Read the lines that follow and pick out every one containing the word "parts".

■ **RECORDED DATA**:
::::::
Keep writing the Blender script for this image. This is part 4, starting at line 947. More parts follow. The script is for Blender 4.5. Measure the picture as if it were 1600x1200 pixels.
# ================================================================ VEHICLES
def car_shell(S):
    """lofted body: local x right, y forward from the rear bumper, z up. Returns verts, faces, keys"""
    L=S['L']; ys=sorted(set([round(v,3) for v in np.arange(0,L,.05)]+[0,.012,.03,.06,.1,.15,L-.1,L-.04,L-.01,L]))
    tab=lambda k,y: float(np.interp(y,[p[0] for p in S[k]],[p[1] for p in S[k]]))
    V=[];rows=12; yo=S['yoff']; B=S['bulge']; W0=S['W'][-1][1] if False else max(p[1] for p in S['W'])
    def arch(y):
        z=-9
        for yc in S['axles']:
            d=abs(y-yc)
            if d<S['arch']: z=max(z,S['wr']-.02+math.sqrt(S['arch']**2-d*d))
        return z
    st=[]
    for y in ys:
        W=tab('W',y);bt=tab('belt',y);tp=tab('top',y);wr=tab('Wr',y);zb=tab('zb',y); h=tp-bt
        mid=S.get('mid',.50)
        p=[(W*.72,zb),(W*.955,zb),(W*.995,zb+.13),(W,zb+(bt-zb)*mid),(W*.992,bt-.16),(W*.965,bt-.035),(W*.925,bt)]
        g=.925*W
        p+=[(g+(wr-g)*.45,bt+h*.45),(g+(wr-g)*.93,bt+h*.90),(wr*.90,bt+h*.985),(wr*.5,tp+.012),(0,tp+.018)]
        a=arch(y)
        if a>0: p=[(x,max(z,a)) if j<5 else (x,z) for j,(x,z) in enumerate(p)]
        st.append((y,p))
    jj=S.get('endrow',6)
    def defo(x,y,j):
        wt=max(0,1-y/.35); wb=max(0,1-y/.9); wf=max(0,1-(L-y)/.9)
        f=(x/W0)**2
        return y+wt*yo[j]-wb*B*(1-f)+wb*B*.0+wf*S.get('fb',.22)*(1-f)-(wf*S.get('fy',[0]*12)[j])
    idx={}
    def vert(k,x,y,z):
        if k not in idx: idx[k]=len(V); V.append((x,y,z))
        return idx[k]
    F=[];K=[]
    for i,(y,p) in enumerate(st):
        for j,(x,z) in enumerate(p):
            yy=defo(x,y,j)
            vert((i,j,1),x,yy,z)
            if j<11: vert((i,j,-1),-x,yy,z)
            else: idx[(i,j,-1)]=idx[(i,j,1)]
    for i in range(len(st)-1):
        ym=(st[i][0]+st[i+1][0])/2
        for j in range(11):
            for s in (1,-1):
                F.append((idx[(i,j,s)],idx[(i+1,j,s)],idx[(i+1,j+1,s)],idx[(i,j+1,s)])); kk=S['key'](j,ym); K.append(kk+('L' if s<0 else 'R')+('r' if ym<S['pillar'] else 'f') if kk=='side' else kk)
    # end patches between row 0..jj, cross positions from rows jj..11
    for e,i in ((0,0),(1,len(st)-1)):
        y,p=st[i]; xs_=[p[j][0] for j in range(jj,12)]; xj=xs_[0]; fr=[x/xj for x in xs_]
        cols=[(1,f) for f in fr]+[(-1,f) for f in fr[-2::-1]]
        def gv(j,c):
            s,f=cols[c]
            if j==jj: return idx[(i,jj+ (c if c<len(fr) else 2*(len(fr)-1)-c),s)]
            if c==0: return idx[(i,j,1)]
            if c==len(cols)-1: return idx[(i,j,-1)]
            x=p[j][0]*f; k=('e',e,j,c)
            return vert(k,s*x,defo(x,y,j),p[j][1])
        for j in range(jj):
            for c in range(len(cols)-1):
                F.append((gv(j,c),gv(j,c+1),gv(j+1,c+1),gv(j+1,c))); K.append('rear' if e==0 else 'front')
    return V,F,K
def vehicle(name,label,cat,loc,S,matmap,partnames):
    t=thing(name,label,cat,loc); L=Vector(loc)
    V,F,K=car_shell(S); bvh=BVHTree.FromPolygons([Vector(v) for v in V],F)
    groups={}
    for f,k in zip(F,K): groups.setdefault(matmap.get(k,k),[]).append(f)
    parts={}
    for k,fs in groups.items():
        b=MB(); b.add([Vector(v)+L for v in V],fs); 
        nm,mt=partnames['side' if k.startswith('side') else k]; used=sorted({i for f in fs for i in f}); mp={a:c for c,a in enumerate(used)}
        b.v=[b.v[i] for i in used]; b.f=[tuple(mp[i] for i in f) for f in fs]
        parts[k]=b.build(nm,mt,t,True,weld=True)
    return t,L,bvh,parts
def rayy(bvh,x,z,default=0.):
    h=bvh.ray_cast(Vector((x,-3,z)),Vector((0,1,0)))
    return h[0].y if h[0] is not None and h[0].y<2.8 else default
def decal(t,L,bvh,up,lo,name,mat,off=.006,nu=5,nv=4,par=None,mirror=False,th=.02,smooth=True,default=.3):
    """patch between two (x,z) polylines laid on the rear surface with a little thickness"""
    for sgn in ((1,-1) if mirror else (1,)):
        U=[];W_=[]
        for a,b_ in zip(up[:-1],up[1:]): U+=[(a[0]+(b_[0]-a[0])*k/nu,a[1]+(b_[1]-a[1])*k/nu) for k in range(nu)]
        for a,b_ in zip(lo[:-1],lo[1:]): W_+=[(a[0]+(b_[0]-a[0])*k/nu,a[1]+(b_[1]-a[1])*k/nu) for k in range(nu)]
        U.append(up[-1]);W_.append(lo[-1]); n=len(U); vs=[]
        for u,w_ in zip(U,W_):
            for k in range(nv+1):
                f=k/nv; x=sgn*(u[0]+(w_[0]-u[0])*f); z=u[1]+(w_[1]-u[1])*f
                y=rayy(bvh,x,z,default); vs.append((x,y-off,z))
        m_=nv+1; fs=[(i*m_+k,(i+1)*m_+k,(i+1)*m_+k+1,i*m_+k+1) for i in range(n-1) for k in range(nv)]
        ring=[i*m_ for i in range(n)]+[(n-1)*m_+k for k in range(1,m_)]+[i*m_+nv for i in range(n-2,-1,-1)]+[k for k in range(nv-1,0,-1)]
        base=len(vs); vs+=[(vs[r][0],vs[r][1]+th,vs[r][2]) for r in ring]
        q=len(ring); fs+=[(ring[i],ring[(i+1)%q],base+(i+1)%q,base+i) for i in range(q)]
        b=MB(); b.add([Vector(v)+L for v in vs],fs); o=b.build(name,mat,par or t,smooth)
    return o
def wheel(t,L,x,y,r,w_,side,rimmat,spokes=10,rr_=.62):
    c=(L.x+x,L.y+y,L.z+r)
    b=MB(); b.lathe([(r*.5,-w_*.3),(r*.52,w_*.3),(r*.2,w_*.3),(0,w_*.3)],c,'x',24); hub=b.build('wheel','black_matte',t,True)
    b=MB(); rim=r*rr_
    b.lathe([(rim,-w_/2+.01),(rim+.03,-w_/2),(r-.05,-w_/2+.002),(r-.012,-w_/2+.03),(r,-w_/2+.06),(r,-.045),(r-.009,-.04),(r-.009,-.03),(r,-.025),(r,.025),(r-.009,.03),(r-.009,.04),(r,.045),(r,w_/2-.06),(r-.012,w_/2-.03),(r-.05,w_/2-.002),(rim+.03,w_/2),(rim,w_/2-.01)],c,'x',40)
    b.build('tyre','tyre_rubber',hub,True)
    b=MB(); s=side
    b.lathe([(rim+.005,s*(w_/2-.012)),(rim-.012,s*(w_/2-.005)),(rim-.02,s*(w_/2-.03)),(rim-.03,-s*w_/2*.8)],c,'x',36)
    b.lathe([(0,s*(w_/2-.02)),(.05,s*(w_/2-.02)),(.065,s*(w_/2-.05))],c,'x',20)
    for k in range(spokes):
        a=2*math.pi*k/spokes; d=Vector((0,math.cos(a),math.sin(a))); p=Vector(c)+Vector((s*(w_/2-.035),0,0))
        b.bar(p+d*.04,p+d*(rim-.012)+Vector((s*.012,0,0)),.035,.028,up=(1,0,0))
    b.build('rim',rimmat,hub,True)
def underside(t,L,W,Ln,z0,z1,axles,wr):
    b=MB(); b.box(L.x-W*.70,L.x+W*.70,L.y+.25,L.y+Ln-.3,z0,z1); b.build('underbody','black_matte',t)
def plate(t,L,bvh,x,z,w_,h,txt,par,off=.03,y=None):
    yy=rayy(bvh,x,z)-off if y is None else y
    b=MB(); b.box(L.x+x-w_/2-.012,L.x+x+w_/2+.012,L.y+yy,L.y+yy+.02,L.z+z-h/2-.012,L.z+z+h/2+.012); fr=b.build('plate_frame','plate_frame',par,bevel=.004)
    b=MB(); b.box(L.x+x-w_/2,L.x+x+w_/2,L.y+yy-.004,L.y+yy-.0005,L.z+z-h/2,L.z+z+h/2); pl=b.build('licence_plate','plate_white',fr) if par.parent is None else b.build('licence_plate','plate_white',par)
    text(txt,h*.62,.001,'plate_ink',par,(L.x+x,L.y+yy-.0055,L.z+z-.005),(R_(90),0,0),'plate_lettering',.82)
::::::
■ **RESULT OF THIS TASK**:
Keep writing the Blender script for this image. This is part 4, starting at line 947. More parts follow. The script is for Blender 4.5. Measure the picture as if it were 1600x1200 pixels.
    parts={}
        parts[k]=b.build(nm,mt,t,True,weld=True)
    return t,L,bvh,parts